▸ **Set problem**
Nothing beyond the line containing "from mathutils import Matrix, Vector" is to be printed; print exactly each line from the start of the records below through that line, leaving out pictures.

+++ Material +++

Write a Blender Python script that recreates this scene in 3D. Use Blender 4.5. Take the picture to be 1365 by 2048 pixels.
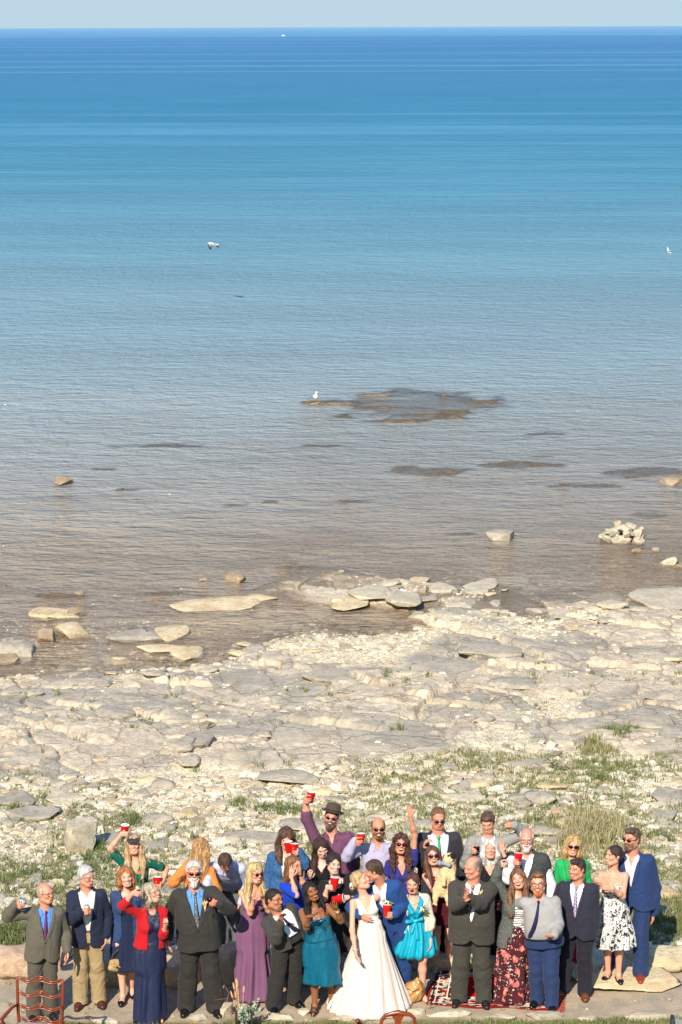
HBODY = 0.0068
HCLOTH = 0.0085
import bpy, math, random, numpy as np
from math import sin, cos, tan, atan, radians as R, pi
from mathutils import Matrix, Vector

sc = bpy.context.scene
for o in list(bpy.data.objects):
    bpy.data.objects.remove(o)
rng = np.random.default_rng(7)
random.seed(7)

# ------------------------------------------------------------------ camera
CAM_H = 11.2
PITCH = R(11.36)
F = 4836.0
ROLL = R(0.2)
WATER = -1.0
cam_d = bpy.data.cameras.new('camera')
cam_d.lens = 85.0
cam_d.sensor_width = 36.0
cam_d.clip_start = 0.5
cam_d.clip_end = 60000
cam = bpy.data.objects.new('camera', cam_d)
sc.collection.objects.link(cam)
cam.location = (0, 0, CAM_H)
cam.rotation_mode = 'XYZ'
cam_m = Matrix.Rotation(pi / 2 - PITCH, 3, 'X') @ Matrix.Rotation(-ROLL, 3, 'Z')
cam.rotation_euler = cam_m.to_euler()
sc.camera = cam

def ray(px, py):
    return cam_m @ Vector(((px - 682.5) / F, -(py - 1024) / F, -1.0))
def at_z(px, py, z=0.0):
    d = ray(px, py); t = (z - CAM_H) / d.z
    return Vector((0, 0, CAM_H)) + d * t
def at_y(px, py, Y):
    d = ray(px, py); t = Y / d.y
    return Vector((0, 0, CAM_H)) + d * t

# ------------------------------------------------------------------ light
SUN_EL, SUN_AZ = R(37), R(16)      # azimuth: shadows fall away from the camera, this far to the right
world = bpy.data.worlds.new('World')
sc.world = world
world.use_nodes = True
wn = world.node_tree
bg = wn.nodes['Background']
sky = wn.nodes.new('ShaderNodeTexSky')
sky.sky_type = 'NISHITA'
sky.sun_disc = False
sky.sun_elevation = SUN_EL
sky.sun_rotation = pi + SUN_AZ
sky.air_density = 1.0
sky.dust_density = 0.1
sky.ozone_density = 1.6
tint = wn.nodes.new('ShaderNodeMix'); tint.data_type = 'RGBA'; tint.blend_type = 'MULTIPLY'
tint.inputs[0].default_value = 1.0; tint.inputs[7].default_value = (.72, .86, 1.12, 1)
cap = wn.nodes.new('ShaderNodeMix'); cap.data_type = 'RGBA'; cap.blend_type = 'DARKEN'
cap.inputs[0].default_value = 1.0; cap.inputs[7].default_value = (2.4, 3.2, 3.72, 1)
wn.links.new(sky.outputs[0], tint.inputs[6]); wn.links.new(tint.outputs[2], cap.inputs[6]); wn.links.new(cap.outputs[2], bg.inputs[0])
bg.inputs[1].default_value = 0.15
sd = bpy.data.lights.new('sun', 'SUN')
sd.energy = 4.6
sd.angle = R(0.55)
sd.color = (1.0, 0.91, 0.79)
so = bpy.data.objects.new('sun', sd)
sc.collection.objects.link(so)
dirv = Vector((sin(SUN_AZ) * cos(SUN_EL), cos(SUN_AZ) * cos(SUN_EL), -sin(SUN_EL)))
so.rotation_euler = dirv.to_track_quat('-Z', 'Y').to_euler()
so.location = (-8, -10, 20)
vs = sc.view_settings
vs.view_transform = 'Standard'
vs.look = 'None'
vs.gamma = 1.0
vs.exposure = 0.5
sc.cycles.max_bounces = 6
sc.cycles.transparent_max_bounces = 12
sc.cycles.caustics_reflective = False
sc.cycles.caustics_refractive = False

# ------------------------------------------------------------------ objects
def tag(o, label=None, cat=None, group=None, kind=None):
    if label: o['label'] = label
    if cat: o['category'] = cat
    if group: o['group'] = group
    if kind: o['kind'] = kind
    return o

def thing(name, loc, label, cat, rz=0.0, group=None):
    o = bpy.data.objects.new(name, None)
    sc.collection.objects.link(o)
    o.empty_display_size = 0.1
    o.location = loc
    o.rotation_euler = (0, 0, rz)
    return tag(o, label, cat, group)

def mesh_obj(name, V, Fc, mat, parent=None, smooth=True, attrs=None, tri=None):
    """V (n,3) array, Fc (m,k) int array or list of arrays"""
    V = np.asarray(V, dtype=np.float32)
    me = bpy.data.meshes.new(name)
    if isinstance(Fc, np.ndarray) and Fc.ndim == 2:
        loops = Fc.astype(np.int32).ravel()
        tot = np.full(len(Fc), Fc.shape[1], dtype=np.int32)
    else:
        loops = np.concatenate([np.asarray(f, dtype=np.int32).ravel() for f in Fc])
        tot = np.concatenate([np.full(len(f), f.shape[1], dtype=np.int32) if isinstance(f, np.ndarray) and f.ndim == 2
                              else np.array([len(f)], dtype=np.int32) for f in Fc])
    start = np.concatenate([[0], np.cumsum(tot)[:-1]]).astype(np.int32)
    me.vertices.add(len(V)); me.vertices.foreach_set('co', V.ravel())
    me.loops.add(len(loops)); me.loops.foreach_set('vertex_index', loops)
    me.polygons.add(len(tot)); me.polygons.foreach_set('loop_start', start)
    me.polygons.foreach_set('loop_total', tot)
    if attrs:
        for k, (typ, data) in attrs.items():
            a = me.attributes.new(k, typ, 'POINT')
            prop = {'FLOAT': 'value', 'FLOAT_VECTOR': 'vector', 'FLOAT_COLOR': 'color'}[typ]
            a.data.foreach_set(prop, np.asarray(data, dtype=np.float32).ravel())
    me.update(calc_edges=True)
    me.validate()
    me.polygons.foreach_set('use_smooth', np.full(len(me.polygons), smooth, dtype=bool))
    mats = mat if isinstance(mat, (list, tuple)) else [mat]
    for m in mats: me.materials.append(m)
    o = bpy.data.objects.new(name, me)
    sc.collection.objects.link(o)
    if parent is not None: o.parent = parent
    return o

# ------------------------------------------------------------------ numpy noise
_perm = np.random.default_rng(3).random(65536).astype(np.float32)
def _h(ix, iy, iz, s):
    return _perm[(ix * 7919 + iy * 104729 + iz * 1299709 + s * 5381) & 65535]
def noise3(x, y, z, seed=0):
    ix = np.floor(x).astype(np.int64); iy = np.floor(y).astype(np.int64); iz = np.floor(z).astype(np.int64)
    fx = x - ix; fy = y - iy; fz = z - iz
    fx = fx * fx * (3 - 2 * fx); fy = fy * fy * (3 - 2 * fy); fz = fz * fz * (3 - 2 * fz)
    def L(a, b, t): return a + (b - a) * t
    r = L(L(L(_h(ix, iy, iz, seed), _h(ix + 1, iy, iz, seed), fx), L(_h(ix, iy + 1, iz, seed), _h(ix + 1, iy + 1, iz, seed), fx), fy),
          L(L(_h(ix, iy, iz + 1, seed), _h(ix + 1, iy, iz + 1, seed), fx), L(_h(ix, iy + 1, iz + 1, seed), _h(ix + 1, iy + 1, iz + 1, seed), fx), fy), fz)
    return r * 2 - 1
def noise2(x, y, seed=0):
    ix = np.floor(x).astype(np.int64); iy = np.floor(y).astype(np.int64)
    fx = x - ix; fy = y - iy
    fx = fx * fx * (3 - 2 * fx); fy = fy * fy * (3 - 2 * fy)
    a = _h(ix, iy, 0, seed); b = _h(ix + 1, iy, 0, seed); c = _h(ix, iy + 1, 0, seed); d = _h(ix + 1, iy + 1, 0, seed)
    return ((a + (b - a) * fx) * (1 - fy) + (c + (d - c) * fx) * fy) * 2 - 1
def fbm2(x, y, oct=4, seed=0, gain=0.5):
    s = 0; a = 1.0; t = 0
    for i in range(oct):
        s = s + a * noise2(x, y, seed + i * 17); t += a; a *= gain; x = x * 2.03 + 11.3; y = y * 2.03 - 5.7
    return s / t
def sstep(a, b, x):
    t = np.clip((x - a) / (b - a), 0, 1); return t * t * (3 - 2 * t)
def worley2(x, y, seed=0):
    """returns F1, F2, id-hash of nearest cell, vector to its centre"""
    ix = np.floor(x).astype(np.int64); iy = np.floor(y).astype(np.int64)
    f1 = np.full(x.shape, 9.0, np.float32); f2 = f1.copy(); hid = np.zeros(x.shape, np.float32)
    vx = np.zeros(x.shape, np.float32); vy = vx.copy()
    for dx in (-1, 0, 1):
        for dy in (-1, 0, 1):
            cx = ix + dx; cy = iy + dy
            px = cx + _h(cx, cy, 1, seed); py = cy + _h(cx, cy, 2, seed)
            d = np.hypot(x - px, y - py)
            m = d < f1
            f2 = np.where(m, f1, np.minimum(f2, d))
            hid = np.where(m, _h(cx, cy, 3, seed), hid)
            vx = np.where(m, x - px, vx); vy = np.where(m, y - py, vy)
            f1 = np.where(m, d, f1)
    return f1, f2, hid, vx, vy

# ------------------------------------------------------------------ materials
def rgb(h):
    """sRGB hex -> linear"""
    v = [int(h[i:i + 2], 16) / 255 for i in (0, 2, 4)]
    return tuple(c / 12.92 if c <= 0.04045 else ((c + 0.055) / 1.055) ** 2.4 for c in v) + (1.0,)
_mats = {}
class NT:
    def __init__(s, name):
        s.m = bpy.data.materials.new(name); s.m.use_nodes = True
        s.t = s.m.node_tree; s.N = s.t.nodes; s.L = s.t.links
        s.b = s.N['Principled BSDF']
        s.out = s.N['Material Output']
    def n(s, typ, **kw):
        nd = s.N.new(typ)
        for k, v in kw.items():
            if k.startswith('i_'):
                key = k[2:]
                key = int(key) if key.isdigit() else key.replace('_', ' ')
                s.set(nd.inputs[key], v)
            else: setattr(nd, k, v)
        return nd
    def set(s, inp, v):
        if isinstance(v, bpy.types.NodeSocket): s.L.new(v, inp)
        else: inp.default_value = v
    def math(s, op, a, b=0.0, c=0.0, clamp=False):
        nd = s.N.new('ShaderNodeMath'); nd.operation = op; nd.use_clamp = clamp
        s.set(nd.inputs[0], a); s.set(nd.inputs[1], b)
        if op in ('MULTIPLY_ADD', 'SMOOTH_MIN'): s.set(nd.inputs[2], c)
        return nd.outputs[0]
    def vmath(s, op, a, b=(0, 0, 0)):
        nd = s.N.new('ShaderNodeVectorMath'); nd.operation = op
        s.set(nd.inputs[0], a); s.set(nd.inputs[1], b)
        return nd.outputs['Value'] if op in ('LENGTH', 'DISTANCE', 'DOT_PRODUCT') else nd.outputs[0]
    def mix(s, f, a, b, mode='MIX'):
        nd = s.N.new('ShaderNodeMix'); nd.data_type = 'RGBA'; nd.blend_type = mode
        s.set(nd.inputs[0], f); s.set(nd.inputs[6], a); s.set(nd.inputs[7], b)
        return nd.outputs[2]
    def ramp(s, f, stops, interp='LINEAR'):
        nd = s.N.new('ShaderNodeValToRGB'); cr = nd.color_ramp; cr.interpolation = interp
        while len(cr.elements) > 1: cr.elements.remove(cr.elements[-1])
        for i, (p, c) in enumerate(stops):
            e = cr.elements[0] if i == 0 else cr.elements.new(p)
            e.position = p
            e.color = c if len(c) == 4 else tuple(c) + (1,)
        s.set(nd.inputs[0], f)
        return nd.outputs[0]
    def step(s, v, lo, hi):
        nd = s.N.new('ShaderNodeMapRange'); nd.interpolation_type = 'SMOOTHSTEP'
        s.set(nd.inputs[0], v); nd.inputs[1].default_value = lo; nd.inputs[2].default_value = hi
        return nd.outputs[0]
    def noise(s, vec, scale, detail=3, rough=0.5, out=0):
        nd = s.n('ShaderNodeTexNoise'); s.set(nd.inputs['Vector'], vec)
        nd.inputs['Scale'].default_value = scale; nd.inputs['Detail'].default_value = detail
        nd.inputs['Roughness'].default_value = rough
        return nd.outputs[out]
    def voro(s, vec, scale, rand=1.0, out='Distance', feature='F1'):
        nd = s.n('ShaderNodeTexVoronoi', feature=feature); s.set(nd.inputs['Vector'], vec)
        nd.inputs['Scale'].default_value = scale; nd.inputs['Randomness'].default_value = rand
        return nd.outputs[out]
    def obj(s): return s.n('ShaderNodeTexCoord').outputs['Object']
    def pos(s): return s.n('ShaderNodeNewGeometry').outputs['Position']
    def scale(s, vec, v):
        return s.vmath('MULTIPLY', vec, v)
    def sep(s, vec):
        nd = s.N.new('ShaderNodeSeparateXYZ'); s.set(nd.inputs[0], vec); return nd.outputs
    def comb(s, x, y, z):
        nd = s.N.new('ShaderNodeCombineXYZ'); s.set(nd.inputs[0], x); s.set(nd.inputs[1], y); s.set(nd.inputs[2], z); return nd.outputs[0]
    def bump(s, h, strength=0.3, dist=0.01):
        nd = s.N.new('ShaderNodeBump'); nd.inputs['Strength'].default_value = strength; nd.inputs['Distance'].default_value = dist
        s.set(nd.inputs['Height'], h); s.L.new(nd.outputs[0], s.b.inputs['Normal'])
    def col(s, c): s.set(s.b.inputs['Base Color'], c)
    def rough(s, v): s.set(s.b.inputs['Roughness'], v)
    def spec(s, v): s.b.inputs['Specular IOR Level'].default_value = v

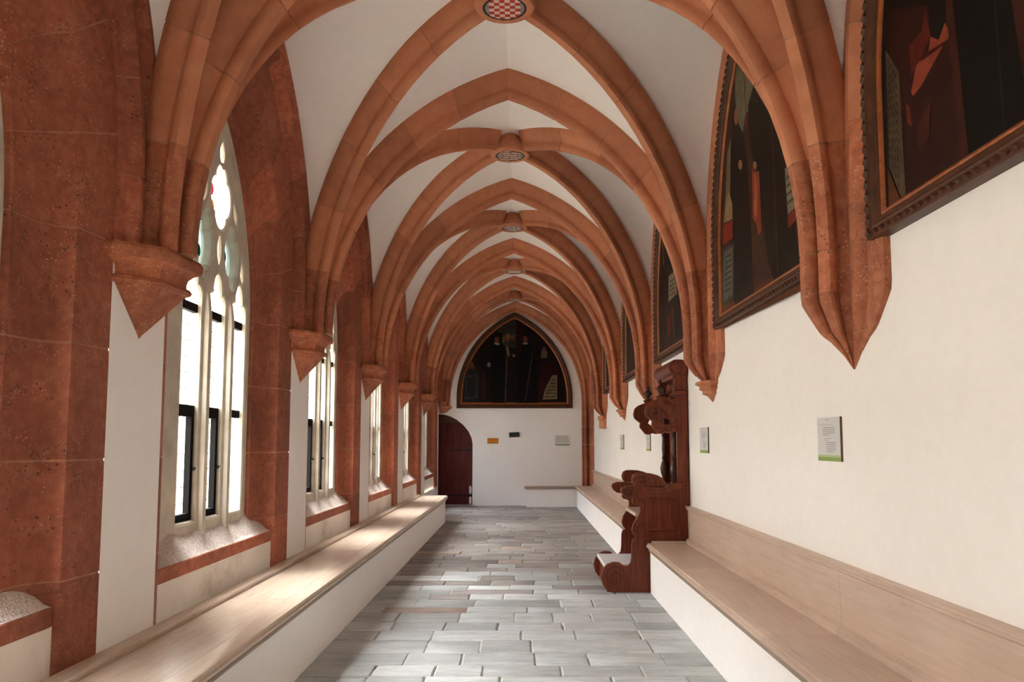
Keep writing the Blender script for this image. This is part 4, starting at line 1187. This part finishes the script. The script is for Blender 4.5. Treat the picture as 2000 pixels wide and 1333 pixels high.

+++

▸ **Full response**
Write a Blender Python script that recreates this scene in 3D. Use Blender 4.5. Take the picture to be 1365 by 2048 pixels.
HBODY = 0.0068
HCLOTH = 0.0085
import bpy, math, random, numpy as np
from math import sin, cos, tan, atan, radians as R, pi
from mathutils import Matrix, Vector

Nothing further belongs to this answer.